How College Students Are Earning Lakhs From Freelancing

So here’s the scene: a 19-year-old with nothing but a laptop, patchy Wi-Fi, and way too much caffeine… suddenly pulling in more money in a month than their uncle makes in a government job. Sounds unreal, right? But it’s happening everywhere. Freelancing in India isn’t just a side hustle anymore. For college kids it’s practically a survival hack and in many cases a goldmine.

From chai-stall Wi-Fi to global clients


Picture this: a student in Jaipur, sitting in a PG room with a chai in one hand, hammering out logos for a US startup. Or a Delhi undergrad editing TikTok-style videos for a brand in Dubai. No fancy office. No suit. Just raw skills and Google Pay. That’s freelancing 2025.

The best part: you don’t need ten years of “experience”. What clients want is speed, skills and a little creativity. A second-year student who knows Canva and a bit of Photoshop can grab design gigs. Someone good at English essays? They’re writing blogs for international websites. A coding kid? They’re building small apps for businesses.

What’s actually paying


Not every skill rains money.
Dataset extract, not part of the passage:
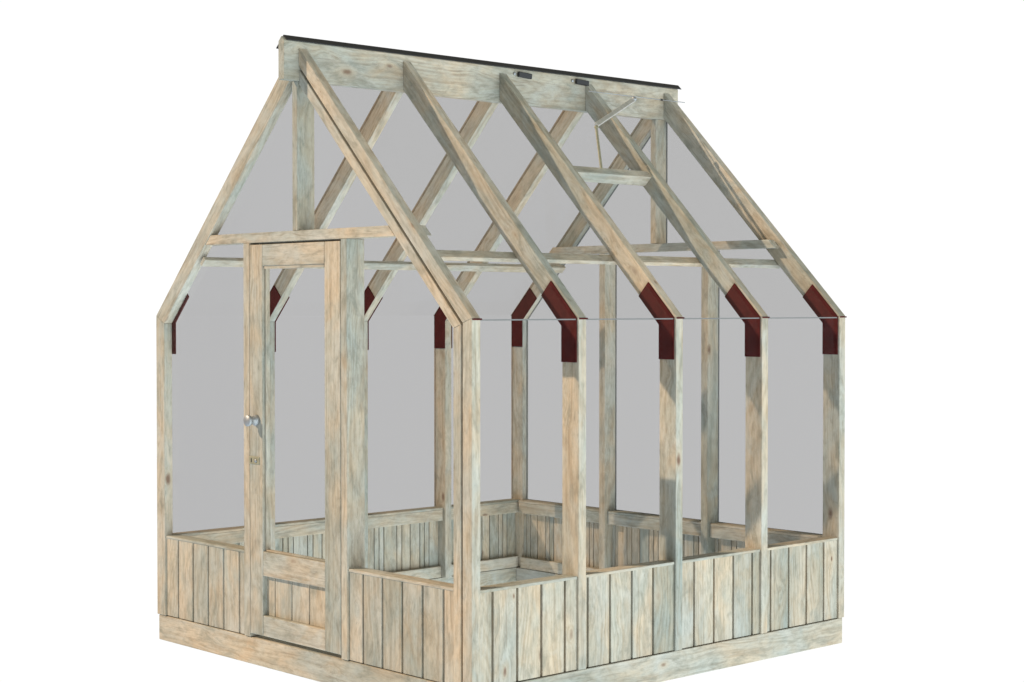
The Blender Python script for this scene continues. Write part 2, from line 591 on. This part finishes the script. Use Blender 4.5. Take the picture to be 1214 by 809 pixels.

Some niches are exploding for Indian students right now:

  • Graphic design (logos, posters, social media packs)


  • Content writing and copywriting


  • Video editing for YouTube and reels


  • Web development and app tweaks


  • Social media management



And the money is real. A basic logo on Fiverr might bring in $20 (that’s ₹1,600+ for a design that takes 40 minutes). Video editors are charging ₹5,000 per short reel for brands who don’t have time. Add a couple of foreign clients and suddenly you’re staring at six figures by the end of the semester.

The hustle culture nobody talks about


Here’s the twist: freelancing looks shiny on Instagram stories (laptop, latte, beach view). Reality? It’s 2 AM deadlines, ghost clients who disappear after promising payment, and plenty of rejection emails. But students don’t care. They’d rather grind at night and skip the 9-to-5 lectures than wait for a job that pays ₹25,000 a month.

And there’s this psychological kick too: earning your “own” money in college. Spending on food, trips, even rent—without begging parents. That independence? Feels better than the paycheck itself.

Where do they even find these gigs


Everyone asks this. The answer isn’t hidden behind some secret gate. Students are using:

  • Fiverr, Upwork, Freelancer


  • LinkedIn networking (yes, even college kids cold DM CEOs)


  • Instagram DMs (local cafes and startups hire straight from there)


  • Discord servers and Telegram groups for niche gigs



The bold ones even post “Hey I edit videos for cheap” on their WhatsApp stories and land their first clients locally.

Why it’s exploding in India


Two reasons: cheap internet and hungry talent. Brands in the US or UK realize they can get a smart Indian student for one-fourth the cost of hiring locally. And students? They’re cool with ₹50,000 a month if it means learning and building connections.

Plus, the culture shifted. Parents aren’t freaking out when their kid skips coaching to take a client call. In fact, half of them brag to relatives: “mera beta international company ke liye kaam kar raha hai.” They don’t mention it’s just editing Instagram reels. Doesn’t matter—the flex works.

The bottom line


Freelancing is no longer a side hustle. For thousands of Indian college students it’s the main hustle. Some do it to cover pocket money, some are saving for startups, and a few are straight-up earning more than their professors. The gap between “student” and “professional” has blurred.

Look: it’s not perfect. It’s messy. Payments get delayed. Clients ghost. You question if it’s sustainable. But when that first payment notification hits your phone—₹20,000 for a week’s work—it feels like a cheat code for adulthood. And that’s why students keep jumping in.